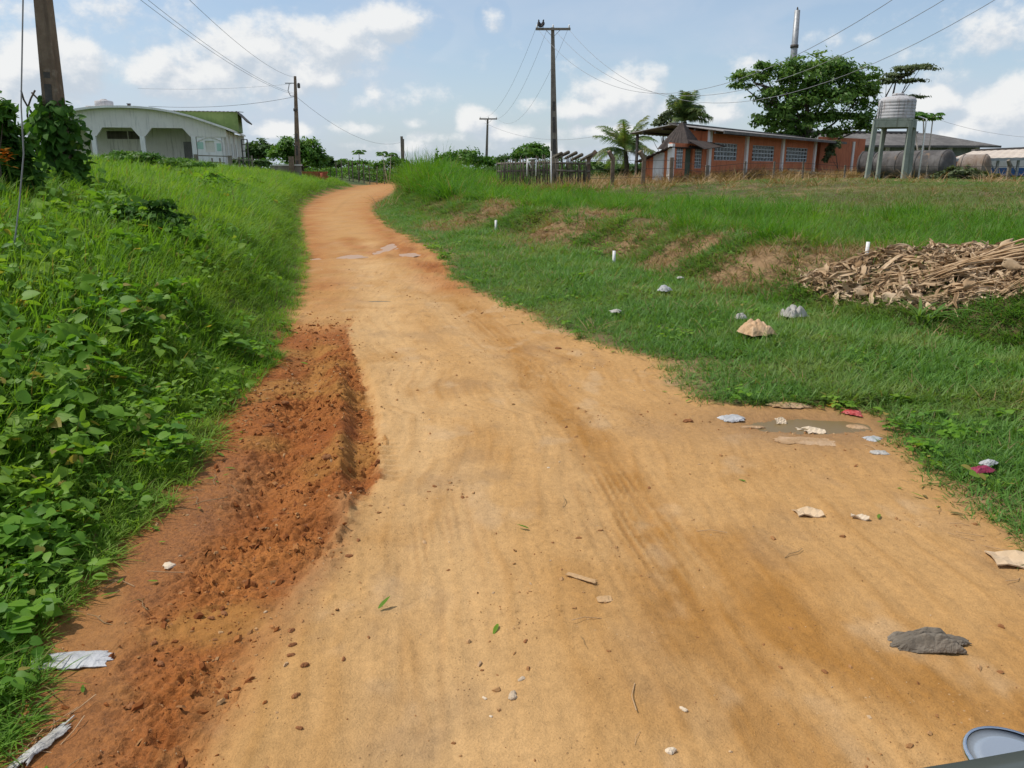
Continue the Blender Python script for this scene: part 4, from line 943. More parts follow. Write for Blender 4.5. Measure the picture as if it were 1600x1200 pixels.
# lean-to with the white door on the near gable side
ZL1 = O(1050, 231)[1]; dpt = 1.5
m = MB(); m.prism([(.2, -.6), (dpt, -.6), (dpt, ZL1 - .60), (.2, ZL1 - .08)], e0 - .0, e0 + .18); m.v = [(y_, x_, z_) for x_, y_, z_ in m.v]; m.f = [f[::-1] for f in m.f]; m.obj('wall', M_ORANGE, ob)
MB().box((e0 - .03, .72, .72), (.06, .62, 1.44)).obj('door', M_DOORW, ob)
lr = MB(); corrugated(lr, (e0 - .5, dpt + .4, ZL1 - .68), (e0 - .5, -.1, ZL1 + .06), (e0 + 2.0, -.1, ZL1 + .06), (e0 + 2.0, dpt + .4, ZL1 - .68), .25, .02); lr.obj('lean_to_roof', M_BROWNROOF, ob)
MB().box((e0 + 1.4, dpt, (ZL1 - .8) / 2), (2.8, .15, ZL1 - .8)).obj('wall', M_ORANGE, ob)
# long hall behind
H0 = at_depth(1262, 80.0); H1 = at_depth(1527, 82.0); HRZ = math.atan2(H1.y - H0.y, H1.x - H0.x); H0.z = 1.0; HL = math.hypot(H1.x - H0.x, H1.y - H0.y)
lh = thing('long_hall', 'long low hall with green upper band and grey roof behind the water tower', 'building', H0, HRZ)
Q = lambda px, py, off=0.0: on_plane(px, py, H0, HRZ, off)
zg0 = Q(1420, 243)[1]; zg1 = Q(1420, 228)[1]
MB().box((HL / 2, .15, (zg0 - .6) / 2), (HL, .3, zg0 + .6)).obj('wall', M_ORANGE2, lh)
MB().box((HL / 2, .25, (zg0 + zg1) / 2), (HL, .3, zg1 - zg0)).obj('upper_band', M_GREENPAINT, lh)
MB().box((HL, 5.2, (zg1 - .6) / 2), (.3, 9.8, zg1 + .6)).obj('wall', M_GREENPAINT, lh)
for p_ in (1332, 1385, 1436, 1483, 1524): x_ = Q(p_, 240)[0]; MB().box((x_, .0, (zg1 - .6) / 2), (.42, .28, zg1 + .6)).obj('pilaster', M_GREYPL, lh)
MB().box((HL / 2, .06, zg0 + .06), (HL, .2, .18)).obj('ledge', M_GREENPAINT, lh)
zr = Q(1400, 208)[1]; r_ = MB(); corrugated(r_, (-1, -1.3, zg1), (HL + 1.2, -1.3, zg1), (HL - 2.6, 5, zr + .25), (-1, 5, zr + .25), .7, .04); r_.obj('roof', M_HALLROOF, lh)
MB().add([(HL + 1.2, -1.3, zg1), (HL + 1.2, 11, zg1), (HL - 2.6, 5, zr + .25)], [(0, 1, 2)]).obj('roof_hip', M_HALLROOF, lh)
MB().box((HL / 2 + .1, -1.34, zg1 - .08), (HL + 2.2, .06, .2)).obj('eave_board', M_DARKROOF, lh); MB().box((HL / 2 - 2, 5, zr + .32), (HL - 4, .9, .16)).obj('ridge_cap', M_DARKROOF, lh)
# brownish linking wall between the two
k0 = at_depth(1276, 61.5); k1 = at_depth(1345, 66.0); lk = thing('boundary_wall', 'dull orange wall joining the orange building to the long hall', 'wall', k0, math.atan2(k1.y - k0.y, k1.x - k0.x)); LKL = (k1 - k0).length
MB().box((LKL / 2, 0, 1.3), (LKL, .25, 3.4)).obj('wall', M_ORANGE2, lk)
MB().box((LKL * .72, -.16, 1.2), (.3, .1, 3.1)).obj('pilaster', M_GREYPL, lk)

# ------------------------------------------------------------------ water tower
TB = at_depth(1389, 45.0); TZ = float(TB.z)
wt_ = thing('water_tower', 'faded green concrete stand with four legs and beams carrying the tank', 'tank stand', TB)
zt_top = z_at(190, 45) - TZ
legs = [(-1.41, -.5), (.38, -1.0), (1.55, .75), (.0, 1.3)]
tops = [(x_ * .93 + (.02), y_) for x_, y_ in legs]
for i, ((x_, y_), (xt_, yt_)) in enumerate(zip(legs, tops)):
    MB().bar((x_, y_, -.3), (xt_, yt_, zt_top), .23 if i in (0, 1) else .19, .22, (0, 1, 0), .92).obj('leg', M_GREENPAINT, wt_)
for i in range(4):
    (xa, ya), (xb, yb) = tops[i], tops[(i + 1) % 4]; MB().bar((xa, ya, zt_top - .16), (xb, yb, zt_top - .16), .24, .34).obj('beam', M_GREENPAINT, wt_)
MB().add([(x_ * 1.12, y_ * 1.12, zt_top + .02) for x_, y_ in tops] + [(x_ * 1.12, y_ * 1.12, zt_top + .12) for x_, y_ in tops], [(3, 2, 1, 0), (4, 5, 6, 7)] + [(i, (i + 1) % 4, 4 + (i + 1) % 4, 4 + i) for i in range(4)]).obj('platform', M_GREENPAINT, wt_)
MB().tube([(1.40, -.6, -.2), (1.42, -.6, zt_top + .1), (1.1, -.3, zt_top + .25)], .045, 8).obj('pipe', M_PWHITE, wt_, True)
tkz = zt_top + .122; th_ = z_at(150, 45) - TZ - tkz
tk = thing('water_tank', 'big ribbed grey water tank on the green stand', 'water tank', (TB.x + .06, TB.y + .12, TZ + tkz))
rad = 53 / 2 / 1254 * 45
pf = [(rad * .95, 0)]
for k in range(6):
    z0_ = th_ * .82 * k / 6; pf += [(rad, z0_ + .02), (rad, z0_ + th_ * .11), (rad * .985, z0_ + th_ * .122), (rad * .985, z0_ + th_ * .13)]
pf += [(rad * .96, th_ * .84), (rad * .86, th_ * .94), (rad * .5, th_ * 1.0), (rad * .3, th_ * 1.02)]
MB().lathe(pf, 36).obj('drum', M_TANKP, tk, True)
MB().lathe([(rad * .30, th_ * 1.02), (rad * .34, th_ * 1.03), (rad * .34, th_ * 1.09), (rad * .28, th_ * 1.12), (.02, th_ * 1.13)], 24).obj('lid', M_TANKP, tk, True)
MB().tube([(-rad * 1.08, -.2, -.1), (-rad * 1.08, -.2, th_ * .75), (-rad * .9, -.15, th_ * .8)], .04, 6).obj('pipe', M_STEEL, tk, True)

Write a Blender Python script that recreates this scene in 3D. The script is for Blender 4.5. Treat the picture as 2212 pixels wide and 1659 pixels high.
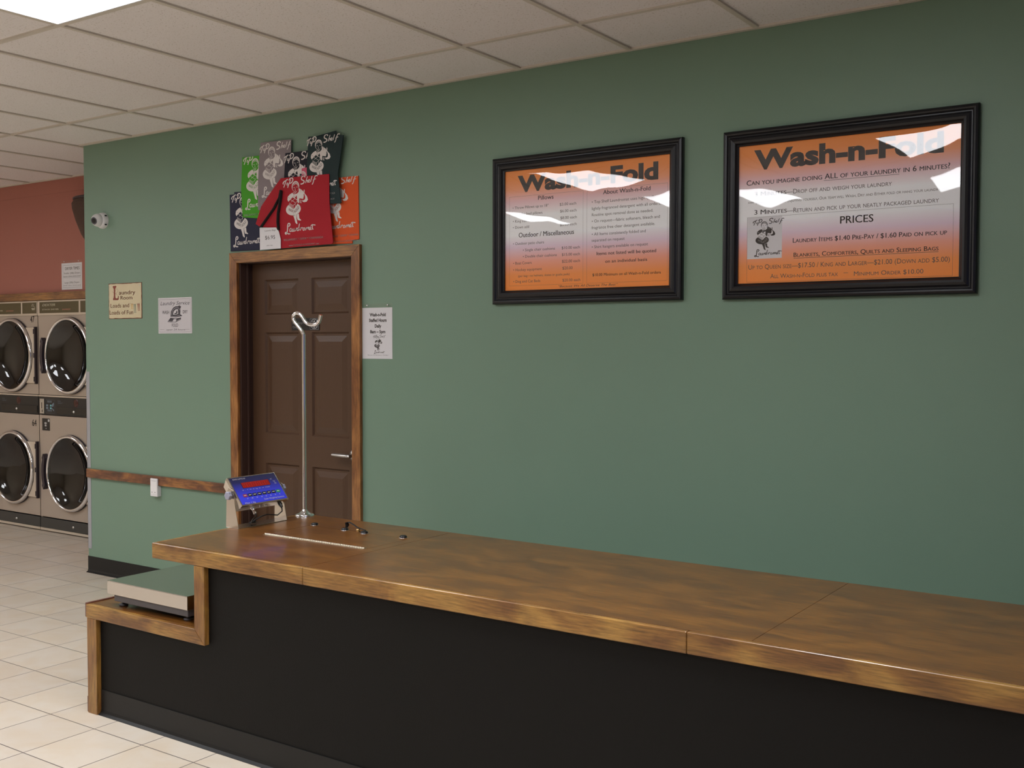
import bpy, bmesh, math, random
from mathutils import Vector, Matrix

for o in list(bpy.data.objects):
    bpy.data.objects.remove(o)
SC = bpy.context.scene
COL = SC.collection
rnd = random.Random(7)

# ------------------------------------------------------------------ camera
CAMP = (0.0, -4.401, 1.5748); YAW, PITCH, ROLL, FPX = -0.60078, -0.0369, 0.00149, 2308.09
cy, sy = math.cos(YAW), math.sin(YAW)
fwd = Vector((sy, cy, 0)); rgt = Vector((cy, -sy, 0)); up = Vector((0, 0, 1))
f2 = fwd * math.cos(PITCH) + up * math.sin(PITCH); u2 = -fwd * math.sin(PITCH) + up * math.cos(PITCH)
r3 = rgt * math.cos(ROLL) + u2 * math.sin(ROLL); u3 = -rgt * math.sin(ROLL) + u2 * math.cos(ROLL)
cd = bpy.data.cameras.new('camera'); cam = bpy.data.objects.new('camera', cd); COL.objects.link(cam)
cam.matrix_world = Matrix(((r3.x, u3.x, -f2.x, CAMP[0]), (r3.y, u3.y, -f2.y, CAMP[1]), (r3.z, u3.z, -f2.z, CAMP[2]), (0, 0, 0, 1)))
cd.sensor_fit = 'HORIZONTAL'; cd.sensor_width = 36.0; cd.lens = FPX / 2212.0 * 36.0
cd.clip_start = 0.05; cd.clip_end = 60
SC.camera = cam

# ------------------------------------------------------------------ world, exposure, light level
w = bpy.data.worlds.new('world'); SC.world = w; w.use_nodes = True
w.node_tree.nodes['Background'].inputs[0].default_value = (0.20, 0.36, 1.0, 1)   # dusk outside the shop windows
w.node_tree.nodes['Background'].inputs[1].default_value = 0.8
vs = SC.view_settings
vs.view_transform = 'Standard'; vs.look = 'None'; vs.gamma = 1.0; vs.use_curve_mapping = False
vs.exposure = -0.25
LAMP = 12.8                       # emission of the troffer diffusers
LAMP_COL = (0.97, 1.0, 1.045)
TUBE = 19.0                       # watts of each troffer's downward beam
SC.cycles.max_bounces = 8; SC.cycles.diffuse_bounces = 4; SC.cycles.glossy_bounces = 5
SC.cycles.transmission_bounces = 8; SC.cycles.transparent_max_bounces = 12
SC.cycles.sample_clamp_indirect = 6.0
SC.cycles.use_denoising = True
SC.cycles.use_adaptive_sampling = True; SC.cycles.adaptive_threshold = 0.02

# ------------------------------------------------------------------ helpers
def srgb(r, g, b):
    f = lambda c: (c / 255) / 12.92 if c / 255 <= 0.04045 else (((c / 255) + 0.055) / 1.055) ** 2.4
    return (f(r), f(g), f(b), 1.0)

def newmat(name):
    m = bpy.data.materials.new(name); m.use_nodes = True
    return m, m.node_tree, m.node_tree.nodes, m.node_tree.links, m.node_tree.nodes['Principled BSDF']

def mat(name, col, rough=0.5, metal=0.0, spec=0.5, coat=0.0, bump=0.0, bscale=200.0, var=0.0, vscale=3.0, aniso=None):
    m, nt, N, L, b = newmat(name)
    if len(col) == 3: col = (*col, 1)
    b.inputs['Base Color'].default_value = col
    b.inputs['Roughness'].default_value = rough; b.inputs['Metallic'].default_value = metal
    b.inputs['Specular IOR Level'].default_value = spec
    b.inputs['Coat Weight'].default_value = coat; b.inputs['Coat Roughness'].default_value = 0.08
    tc = N.new('ShaderNodeTexCoord'); mp = N.new('ShaderNodeMapping')
    L.new(tc.outputs['Object'], mp.inputs['Vector'])
    if aniso: mp.inputs['Scale'].default_value = aniso
    n1 = N.new('ShaderNodeTexNoise'); n1.inputs['Scale'].default_value = vscale; n1.inputs['Detail'].default_value = 5
    L.new(mp.outputs[0], n1.inputs['Vector'])
    mx = N.new('ShaderNodeMix'); mx.data_type = 'RGBA'; mx.blend_type = 'MULTIPLY'
    mx.inputs[0].default_value = 1.0
    mr = N.new('ShaderNodeMapRange'); mr.inputs[3].default_value = 1 - var; mr.inputs[4].default_value = 1 + var
    L.new(n1.outputs['Fac'], mr.inputs[0])
    mx.inputs[6].default_value = col; L.new(mr.outputs[0], mx.inputs[7]); L.new(mx.outputs[2], b.inputs['Base Color'])
    if bump:
        n2 = N.new('ShaderNodeTexNoise'); n2.inputs['Scale'].default_value = bscale; n2.inputs['Detail'].default_value = 3
        L.new(mp.outputs[0], n2.inputs['Vector'])
        bp = N.new('ShaderNodeBump'); bp.inputs['Strength'].default_value = bump; bp.inputs['Distance'].default_value = 0.002
        L.new(n2.outputs['Fac'], bp.inputs['Height']); L.new(bp.outputs[0], b.inputs['Normal'])
    return m

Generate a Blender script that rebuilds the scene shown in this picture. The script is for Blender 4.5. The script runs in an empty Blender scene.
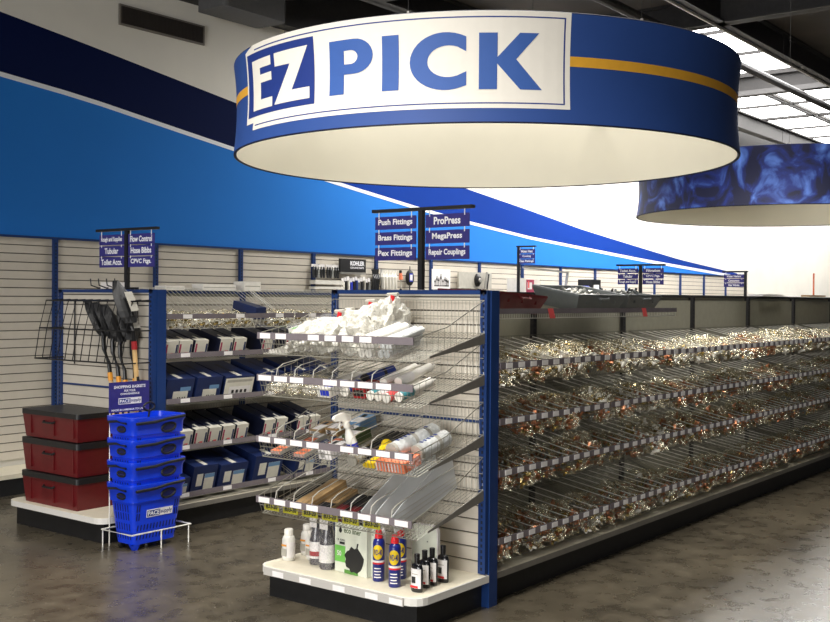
import bpy, bmesh, math, random
from mathutils import Vector, Matrix, Euler
PI = math.pi
SC = bpy.context.scene
COL = SC.collection
random.seed(7)

# ------------------------------------------------------------------ materials
MATS = {}
def nodes_of(m):
    m.use_nodes = True
    return m.node_tree.nodes, m.node_tree.links
def mat(name, col, rough=.5, metal=0, var=.0, scale=20, bump=0, bscale=60, alpha=1, emit=None, estr=0, coat=0, spec=.5, trans=0, col2=None):
    """procedural principled material: colour varied by a noise texture, optional bump"""
    if name in MATS: return MATS[name]
    m = bpy.data.materials.new(name); MATS[name] = m
    N, L = nodes_of(m)
    b = N['Principled BSDF']
    b.inputs['Roughness'].default_value = rough
    b.inputs['Metallic'].default_value = metal
    b.inputs['Specular IOR Level'].default_value = spec
    b.inputs['Coat Weight'].default_value = coat
    b.inputs['Transmission Weight'].default_value = trans
    tc = N.new('ShaderNodeTexCoord'); nz = N.new('ShaderNodeTexNoise')
    nz.inputs['Scale'].default_value = scale; nz.inputs['Detail'].default_value = 4
    L.new(tc.outputs['Object'], nz.inputs['Vector'])
    mx = N.new('ShaderNodeMix'); mx.data_type = 'RGBA'
    c = tuple(col) + (1,)
    d = tuple(col2) + (1,) if col2 else tuple(x * (1 - var) for x in col) + (1,)
    e = c if col2 else tuple(min(1, x * (1 + var)) for x in col) + (1,)
    mx.inputs[6].default_value = d; mx.inputs[7].default_value = e
    mr = N.new('ShaderNodeMapRange'); mr.inputs[1].default_value = .35; mr.inputs[2].default_value = .65
    L.new(nz.outputs['Fac'], mr.inputs[0]); L.new(mr.outputs[0], mx.inputs[0])
    L.new(mx.outputs[2], b.inputs['Base Color'])
    if bump:
        n2 = N.new('ShaderNodeTexNoise'); n2.inputs['Scale'].default_value = bscale; n2.inputs['Detail'].default_value = 3
        L.new(tc.outputs['Object'], n2.inputs['Vector'])
        bp = N.new('ShaderNodeBump'); bp.inputs['Strength'].default_value = bump; bp.inputs['Distance'].default_value = .02
        L.new(n2.outputs['Fac'], bp.inputs['Height']); L.new(bp.outputs[0], b.inputs['Normal'])
    if alpha < 1: b.inputs['Alpha'].default_value = alpha
    if emit:
        b.inputs['Emission Color'].default_value = tuple(emit) + (1,); b.inputs['Emission Strength'].default_value = estr
    return m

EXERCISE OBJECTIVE
Above are some records. Output exactly the lines from the one that contains "Write a Blender" to the one that contains "SC.camera = cam", keeping both, and omit the pictures.

TASK OUTPUT
Write a Blender Python script that recreates this scene in 3D. The script is for Blender 4.5. Treat the picture as 2212 pixels wide and 1659 pixels high.
import bpy, bmesh, math, random
from mathutils import Vector, Matrix

for o in list(bpy.data.objects):
    bpy.data.objects.remove(o)
SC = bpy.context.scene
COL = SC.collection
rnd = random.Random(7)

# ------------------------------------------------------------------ camera
CAMP = (0.0, -4.401, 1.5748); YAW, PITCH, ROLL, FPX = -0.60078, -0.0369, 0.00149, 2308.09
cy, sy = math.cos(YAW), math.sin(YAW)
fwd = Vector((sy, cy, 0)); rgt = Vector((cy, -sy, 0)); up = Vector((0, 0, 1))
f2 = fwd * math.cos(PITCH) + up * math.sin(PITCH); u2 = -fwd * math.sin(PITCH) + up * math.cos(PITCH)
r3 = rgt * math.cos(ROLL) + u2 * math.sin(ROLL); u3 = -rgt * math.sin(ROLL) + u2 * math.cos(ROLL)
cd = bpy.data.cameras.new('camera'); cam = bpy.data.objects.new('camera', cd); COL.objects.link(cam)
cam.matrix_world = Matrix(((r3.x, u3.x, -f2.x, CAMP[0]), (r3.y, u3.y, -f2.y, CAMP[1]), (r3.z, u3.z, -f2.z, CAMP[2]), (0, 0, 0, 1)))
cd.sensor_fit = 'HORIZONTAL'; cd.sensor_width = 36.0; cd.lens = FPX / 2212.0 * 36.0
cd.clip_start = 0.05; cd.clip_end = 60
SC.camera = cam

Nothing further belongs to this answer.